- [Source data]
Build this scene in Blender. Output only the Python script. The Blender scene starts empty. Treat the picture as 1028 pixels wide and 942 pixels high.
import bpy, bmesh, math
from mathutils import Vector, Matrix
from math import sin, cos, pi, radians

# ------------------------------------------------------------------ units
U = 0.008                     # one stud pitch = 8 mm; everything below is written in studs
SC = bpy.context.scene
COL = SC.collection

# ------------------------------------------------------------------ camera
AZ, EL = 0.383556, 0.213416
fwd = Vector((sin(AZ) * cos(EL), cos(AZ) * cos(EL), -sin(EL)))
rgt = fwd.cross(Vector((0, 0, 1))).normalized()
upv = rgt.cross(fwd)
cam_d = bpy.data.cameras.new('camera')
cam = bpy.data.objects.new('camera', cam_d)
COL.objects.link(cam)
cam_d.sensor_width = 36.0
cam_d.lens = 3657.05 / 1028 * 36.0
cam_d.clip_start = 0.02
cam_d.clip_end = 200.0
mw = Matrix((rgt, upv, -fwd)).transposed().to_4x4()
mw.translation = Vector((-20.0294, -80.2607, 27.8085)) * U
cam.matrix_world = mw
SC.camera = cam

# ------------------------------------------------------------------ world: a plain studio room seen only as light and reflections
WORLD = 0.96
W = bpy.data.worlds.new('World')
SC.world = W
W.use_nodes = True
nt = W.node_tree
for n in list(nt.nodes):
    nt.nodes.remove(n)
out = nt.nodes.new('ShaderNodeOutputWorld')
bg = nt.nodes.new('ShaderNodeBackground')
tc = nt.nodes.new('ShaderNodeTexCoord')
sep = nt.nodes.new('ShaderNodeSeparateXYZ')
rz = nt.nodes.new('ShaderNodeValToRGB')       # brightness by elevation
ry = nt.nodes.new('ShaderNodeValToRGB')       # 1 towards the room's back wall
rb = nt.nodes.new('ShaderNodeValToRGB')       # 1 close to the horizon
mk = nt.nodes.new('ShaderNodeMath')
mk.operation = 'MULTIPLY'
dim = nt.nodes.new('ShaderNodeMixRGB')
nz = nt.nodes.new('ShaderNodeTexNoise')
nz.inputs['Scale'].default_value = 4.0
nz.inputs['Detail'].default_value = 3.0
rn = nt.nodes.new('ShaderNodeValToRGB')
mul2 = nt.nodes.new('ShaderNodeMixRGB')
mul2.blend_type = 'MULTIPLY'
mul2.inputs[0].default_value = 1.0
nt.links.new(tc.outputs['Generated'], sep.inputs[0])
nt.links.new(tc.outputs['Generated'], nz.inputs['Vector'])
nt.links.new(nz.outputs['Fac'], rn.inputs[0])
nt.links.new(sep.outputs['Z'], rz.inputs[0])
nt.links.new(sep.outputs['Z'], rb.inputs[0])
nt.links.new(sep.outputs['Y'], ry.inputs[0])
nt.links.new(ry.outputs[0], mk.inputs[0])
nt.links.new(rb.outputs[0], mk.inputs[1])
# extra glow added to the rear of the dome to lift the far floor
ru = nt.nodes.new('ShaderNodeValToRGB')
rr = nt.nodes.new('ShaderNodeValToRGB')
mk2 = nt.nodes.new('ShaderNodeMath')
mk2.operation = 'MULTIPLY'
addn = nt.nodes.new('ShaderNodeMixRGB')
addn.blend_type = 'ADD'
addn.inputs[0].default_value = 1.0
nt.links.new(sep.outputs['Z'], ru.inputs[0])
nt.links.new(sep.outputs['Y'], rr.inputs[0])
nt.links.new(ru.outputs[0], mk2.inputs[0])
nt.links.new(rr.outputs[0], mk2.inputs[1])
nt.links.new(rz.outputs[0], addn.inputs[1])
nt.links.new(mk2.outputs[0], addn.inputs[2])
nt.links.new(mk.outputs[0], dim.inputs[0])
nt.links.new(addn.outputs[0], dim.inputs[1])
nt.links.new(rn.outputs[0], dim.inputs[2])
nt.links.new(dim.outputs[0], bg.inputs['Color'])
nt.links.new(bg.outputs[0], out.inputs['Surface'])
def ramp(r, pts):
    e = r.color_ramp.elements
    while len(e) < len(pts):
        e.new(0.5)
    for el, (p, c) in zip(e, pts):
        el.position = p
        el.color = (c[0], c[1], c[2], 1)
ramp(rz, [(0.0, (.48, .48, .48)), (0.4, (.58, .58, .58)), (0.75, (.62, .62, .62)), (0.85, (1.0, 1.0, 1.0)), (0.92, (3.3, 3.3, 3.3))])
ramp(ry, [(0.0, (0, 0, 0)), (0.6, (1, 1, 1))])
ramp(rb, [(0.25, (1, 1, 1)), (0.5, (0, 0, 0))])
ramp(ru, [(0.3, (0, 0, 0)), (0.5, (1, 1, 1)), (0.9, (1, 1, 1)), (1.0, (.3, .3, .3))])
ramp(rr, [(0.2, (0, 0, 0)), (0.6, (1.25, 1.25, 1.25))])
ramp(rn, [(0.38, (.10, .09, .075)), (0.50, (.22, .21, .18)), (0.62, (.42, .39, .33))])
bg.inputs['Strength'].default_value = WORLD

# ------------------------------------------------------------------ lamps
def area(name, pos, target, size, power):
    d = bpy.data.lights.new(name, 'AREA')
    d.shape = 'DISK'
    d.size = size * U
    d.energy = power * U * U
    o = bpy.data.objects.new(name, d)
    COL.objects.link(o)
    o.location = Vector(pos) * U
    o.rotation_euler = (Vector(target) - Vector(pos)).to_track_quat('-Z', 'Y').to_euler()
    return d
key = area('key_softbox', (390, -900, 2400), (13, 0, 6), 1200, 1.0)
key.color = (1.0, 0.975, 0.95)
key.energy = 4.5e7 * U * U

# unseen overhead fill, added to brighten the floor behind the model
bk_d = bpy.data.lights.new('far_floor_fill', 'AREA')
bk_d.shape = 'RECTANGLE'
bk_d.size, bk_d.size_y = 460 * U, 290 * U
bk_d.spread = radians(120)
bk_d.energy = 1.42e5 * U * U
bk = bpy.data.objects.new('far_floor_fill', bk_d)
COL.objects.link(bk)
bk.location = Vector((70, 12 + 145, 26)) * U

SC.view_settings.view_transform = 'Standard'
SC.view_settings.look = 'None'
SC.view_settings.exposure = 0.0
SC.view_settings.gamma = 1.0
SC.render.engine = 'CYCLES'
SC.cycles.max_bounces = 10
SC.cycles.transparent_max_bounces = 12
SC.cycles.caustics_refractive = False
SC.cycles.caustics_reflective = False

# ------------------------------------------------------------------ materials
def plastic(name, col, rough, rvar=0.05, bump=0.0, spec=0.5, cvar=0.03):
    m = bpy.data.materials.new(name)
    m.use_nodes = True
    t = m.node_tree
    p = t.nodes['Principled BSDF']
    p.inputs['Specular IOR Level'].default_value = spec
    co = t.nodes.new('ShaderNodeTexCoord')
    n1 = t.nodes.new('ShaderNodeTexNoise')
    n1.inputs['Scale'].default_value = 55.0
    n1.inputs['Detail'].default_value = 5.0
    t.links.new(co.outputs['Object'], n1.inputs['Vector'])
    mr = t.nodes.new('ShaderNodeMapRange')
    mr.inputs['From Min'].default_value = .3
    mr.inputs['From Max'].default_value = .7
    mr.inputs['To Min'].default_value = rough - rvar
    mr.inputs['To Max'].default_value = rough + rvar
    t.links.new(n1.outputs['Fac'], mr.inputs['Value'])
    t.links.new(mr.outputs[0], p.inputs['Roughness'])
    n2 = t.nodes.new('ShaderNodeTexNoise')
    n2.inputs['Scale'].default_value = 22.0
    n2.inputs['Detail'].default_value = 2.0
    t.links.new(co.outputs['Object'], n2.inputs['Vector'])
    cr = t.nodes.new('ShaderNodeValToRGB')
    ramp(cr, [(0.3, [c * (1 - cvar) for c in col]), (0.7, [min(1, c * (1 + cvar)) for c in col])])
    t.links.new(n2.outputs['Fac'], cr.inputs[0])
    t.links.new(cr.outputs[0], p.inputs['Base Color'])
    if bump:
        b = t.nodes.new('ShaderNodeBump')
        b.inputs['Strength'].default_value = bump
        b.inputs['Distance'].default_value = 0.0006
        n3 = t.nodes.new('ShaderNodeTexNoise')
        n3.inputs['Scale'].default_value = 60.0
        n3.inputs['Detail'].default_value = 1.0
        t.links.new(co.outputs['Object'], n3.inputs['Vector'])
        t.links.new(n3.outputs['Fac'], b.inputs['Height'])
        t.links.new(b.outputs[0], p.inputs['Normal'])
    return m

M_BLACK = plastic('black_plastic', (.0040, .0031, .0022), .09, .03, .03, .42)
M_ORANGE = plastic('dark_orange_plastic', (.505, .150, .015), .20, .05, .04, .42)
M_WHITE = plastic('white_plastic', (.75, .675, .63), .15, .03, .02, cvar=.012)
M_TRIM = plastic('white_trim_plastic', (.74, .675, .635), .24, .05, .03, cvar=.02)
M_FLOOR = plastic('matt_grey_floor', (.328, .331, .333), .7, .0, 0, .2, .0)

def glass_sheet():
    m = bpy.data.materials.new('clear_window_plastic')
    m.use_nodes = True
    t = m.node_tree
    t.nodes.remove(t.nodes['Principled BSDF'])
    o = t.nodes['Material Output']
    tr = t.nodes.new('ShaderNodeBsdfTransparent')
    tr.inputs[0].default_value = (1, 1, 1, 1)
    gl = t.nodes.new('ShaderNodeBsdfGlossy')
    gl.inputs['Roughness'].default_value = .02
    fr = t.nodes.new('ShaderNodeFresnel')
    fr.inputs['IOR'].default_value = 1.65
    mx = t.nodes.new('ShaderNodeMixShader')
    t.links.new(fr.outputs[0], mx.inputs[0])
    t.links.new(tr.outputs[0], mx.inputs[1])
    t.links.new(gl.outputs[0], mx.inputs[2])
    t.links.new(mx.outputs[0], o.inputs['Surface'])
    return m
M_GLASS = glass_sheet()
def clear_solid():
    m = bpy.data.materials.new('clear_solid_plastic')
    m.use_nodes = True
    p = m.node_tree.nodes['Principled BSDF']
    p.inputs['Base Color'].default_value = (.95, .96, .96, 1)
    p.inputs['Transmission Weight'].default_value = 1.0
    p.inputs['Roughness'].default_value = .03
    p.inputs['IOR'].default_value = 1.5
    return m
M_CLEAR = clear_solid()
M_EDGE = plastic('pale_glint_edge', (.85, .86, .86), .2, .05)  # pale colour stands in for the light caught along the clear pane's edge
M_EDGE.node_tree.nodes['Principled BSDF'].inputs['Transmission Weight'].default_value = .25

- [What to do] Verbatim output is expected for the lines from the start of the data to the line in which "COL = SC.collection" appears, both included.

- [Written solution]
Build this scene in Blender. Output only the Python script. The Blender scene starts empty. Treat the picture as 1028 pixels wide and 942 pixels high.
import bpy, bmesh, math
from mathutils import Vector, Matrix
from math import sin, cos, pi, radians

# ------------------------------------------------------------------ units
U = 0.008                     # one stud pitch = 8 mm; everything below is written in studs
SC = bpy.context.scene
COL = SC.collection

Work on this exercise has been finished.